John Byron, 1st Baron ByronKB (1599 – 23 August 1652) was an English nobleman, Royalist, politician, peer, knight, and supporter of Charles I during the English Civil War.
Life
Byron was the son of Sir John Byron of Newstead Abbey, Nottinghamshire, and Anne Molyneux. His grandfather, another Sir John Byron, had represented Nottinghamshire in Parliament. The future first baron was educated at Trinity College, Cambridge.[1] He succeeded his father when the latter died on 28 September 1625.

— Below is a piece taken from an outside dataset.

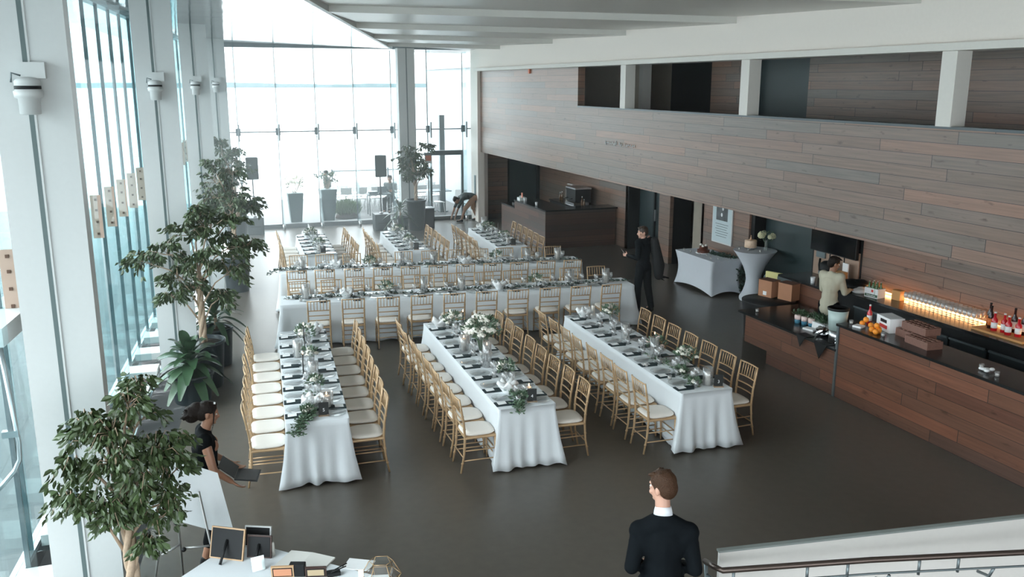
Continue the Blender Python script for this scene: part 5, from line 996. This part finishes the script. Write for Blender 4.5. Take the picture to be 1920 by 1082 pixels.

When the Civil War started, he joined the king at York and soon afterwards was commanding a troop of Nottinghamshire Trained Band Horse at Newark-on-Trent.[2] He was engaged in the Royalists' cause throughout the Civil Wars and afterwards. After Byron distinguished himself at the First Battle of Newbury King Charles created him Baron Byron in October 1643 and made him commander of the Royalist forces in Lancashire and Cheshire. However, he was defeated at the Battle of Nantwich in 1644 and forced to withdraw to Chester. He then marched with Prince Rupert's forces into Yorkshire and commanded the royalist right flank at the Battle of Marston Moor in July 1644, but after his troops were routed by numerically superior parliamentarian forces he retreated to Carnarvon and resigned his command. He did, however, defend Carnarvon Castle ably for the Royalist cause, withstanding long sieges before finally surrendering it to Parliamentary forces in 1646.
Lord Byron died in 1652, childless, in exile in Paris, and was succeeded by his next eldest brother Richard Byron, 2nd Baron Byron (born 1606).